▶ **Directions**:
Begin at the first line of the data and copy each line through the one containing "d = gd(py);", that line included, with no pictures.

▶ **Supplied data**:
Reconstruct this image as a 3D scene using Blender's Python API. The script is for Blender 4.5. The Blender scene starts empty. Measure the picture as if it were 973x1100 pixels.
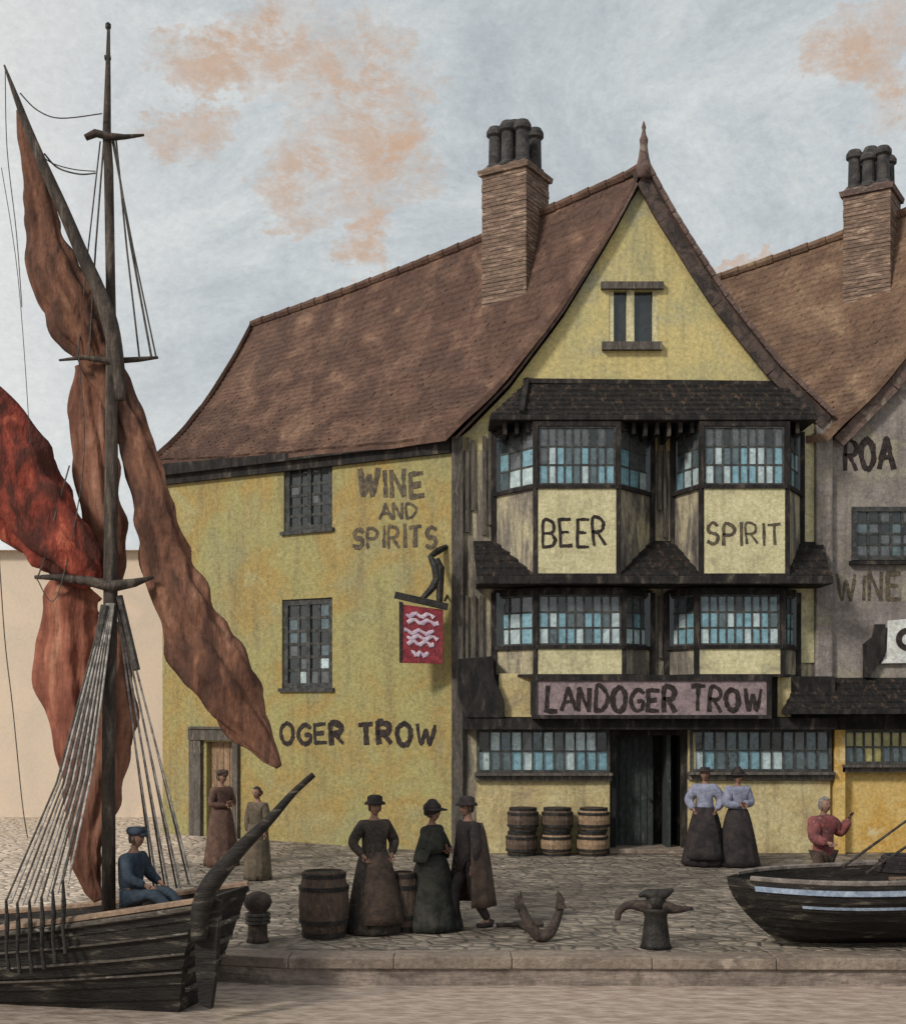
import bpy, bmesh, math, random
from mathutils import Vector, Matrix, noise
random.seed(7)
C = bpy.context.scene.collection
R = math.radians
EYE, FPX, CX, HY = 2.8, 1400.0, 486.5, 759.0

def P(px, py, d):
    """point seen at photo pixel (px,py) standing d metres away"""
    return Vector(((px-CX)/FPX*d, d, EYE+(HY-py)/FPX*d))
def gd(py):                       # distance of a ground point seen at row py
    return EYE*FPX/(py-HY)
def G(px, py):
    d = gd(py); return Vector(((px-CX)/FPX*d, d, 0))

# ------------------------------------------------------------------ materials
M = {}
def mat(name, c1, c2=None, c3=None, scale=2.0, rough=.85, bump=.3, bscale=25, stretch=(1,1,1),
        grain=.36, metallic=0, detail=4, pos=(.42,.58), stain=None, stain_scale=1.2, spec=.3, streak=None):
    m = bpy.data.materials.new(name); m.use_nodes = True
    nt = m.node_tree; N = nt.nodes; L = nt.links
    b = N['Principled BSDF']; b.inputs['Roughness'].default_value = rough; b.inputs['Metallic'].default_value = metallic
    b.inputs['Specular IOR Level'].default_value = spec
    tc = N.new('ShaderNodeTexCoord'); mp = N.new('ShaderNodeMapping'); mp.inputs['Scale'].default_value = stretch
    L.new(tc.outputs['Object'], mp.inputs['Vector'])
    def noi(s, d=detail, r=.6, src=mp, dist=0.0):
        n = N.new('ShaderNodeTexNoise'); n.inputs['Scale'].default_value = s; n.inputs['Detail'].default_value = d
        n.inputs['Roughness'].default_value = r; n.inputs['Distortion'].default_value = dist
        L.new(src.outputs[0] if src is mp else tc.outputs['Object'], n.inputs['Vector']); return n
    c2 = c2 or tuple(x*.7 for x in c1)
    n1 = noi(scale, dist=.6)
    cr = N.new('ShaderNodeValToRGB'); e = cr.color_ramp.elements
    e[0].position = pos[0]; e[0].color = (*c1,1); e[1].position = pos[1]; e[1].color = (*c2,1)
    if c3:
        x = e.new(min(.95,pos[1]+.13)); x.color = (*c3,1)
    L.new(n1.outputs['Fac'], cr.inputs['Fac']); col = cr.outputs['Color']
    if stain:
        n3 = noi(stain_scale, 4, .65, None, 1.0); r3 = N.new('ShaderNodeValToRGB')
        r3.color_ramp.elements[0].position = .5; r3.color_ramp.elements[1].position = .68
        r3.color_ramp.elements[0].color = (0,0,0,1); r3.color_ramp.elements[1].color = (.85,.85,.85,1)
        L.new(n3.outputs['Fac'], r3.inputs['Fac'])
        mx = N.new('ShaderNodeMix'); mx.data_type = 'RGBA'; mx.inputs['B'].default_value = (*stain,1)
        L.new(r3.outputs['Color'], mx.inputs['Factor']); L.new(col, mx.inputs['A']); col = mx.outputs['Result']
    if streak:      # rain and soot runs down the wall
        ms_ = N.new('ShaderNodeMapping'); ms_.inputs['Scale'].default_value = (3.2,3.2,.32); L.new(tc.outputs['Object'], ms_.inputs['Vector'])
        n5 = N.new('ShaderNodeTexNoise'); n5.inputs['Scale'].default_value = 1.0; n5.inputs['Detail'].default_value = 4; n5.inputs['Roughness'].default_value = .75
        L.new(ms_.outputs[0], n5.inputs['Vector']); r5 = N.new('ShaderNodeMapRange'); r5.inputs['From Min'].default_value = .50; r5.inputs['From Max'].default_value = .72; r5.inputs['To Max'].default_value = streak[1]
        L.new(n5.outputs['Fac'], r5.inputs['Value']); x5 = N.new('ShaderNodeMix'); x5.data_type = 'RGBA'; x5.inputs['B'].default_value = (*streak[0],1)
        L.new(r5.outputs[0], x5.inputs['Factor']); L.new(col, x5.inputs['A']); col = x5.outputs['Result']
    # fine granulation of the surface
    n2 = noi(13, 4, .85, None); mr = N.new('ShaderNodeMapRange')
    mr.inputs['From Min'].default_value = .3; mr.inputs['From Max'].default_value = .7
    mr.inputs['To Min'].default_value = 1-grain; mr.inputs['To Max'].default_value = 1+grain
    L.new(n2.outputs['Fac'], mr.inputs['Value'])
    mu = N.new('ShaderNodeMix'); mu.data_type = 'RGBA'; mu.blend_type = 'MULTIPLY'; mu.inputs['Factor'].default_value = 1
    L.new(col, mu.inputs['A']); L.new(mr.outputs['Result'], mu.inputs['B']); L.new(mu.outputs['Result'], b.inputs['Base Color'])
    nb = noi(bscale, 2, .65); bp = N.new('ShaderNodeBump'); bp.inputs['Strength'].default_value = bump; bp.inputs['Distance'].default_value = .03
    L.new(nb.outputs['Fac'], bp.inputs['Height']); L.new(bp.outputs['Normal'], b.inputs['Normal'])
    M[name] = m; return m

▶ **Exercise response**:
Reconstruct this image as a 3D scene using Blender's Python API. The script is for Blender 4.5. The Blender scene starts empty. Measure the picture as if it were 973x1100 pixels.
import bpy, bmesh, math, random
from mathutils import Vector, Matrix, noise
random.seed(7)
C = bpy.context.scene.collection
R = math.radians
EYE, FPX, CX, HY = 2.8, 1400.0, 486.5, 759.0

def P(px, py, d):
    """point seen at photo pixel (px,py) standing d metres away"""
    return Vector(((px-CX)/FPX*d, d, EYE+(HY-py)/FPX*d))
def gd(py):                       # distance of a ground point seen at row py
    return EYE*FPX/(py-HY)
def G(px, py):
    d = gd(py); return Vector(((px-CX)/FPX*d, d, 0))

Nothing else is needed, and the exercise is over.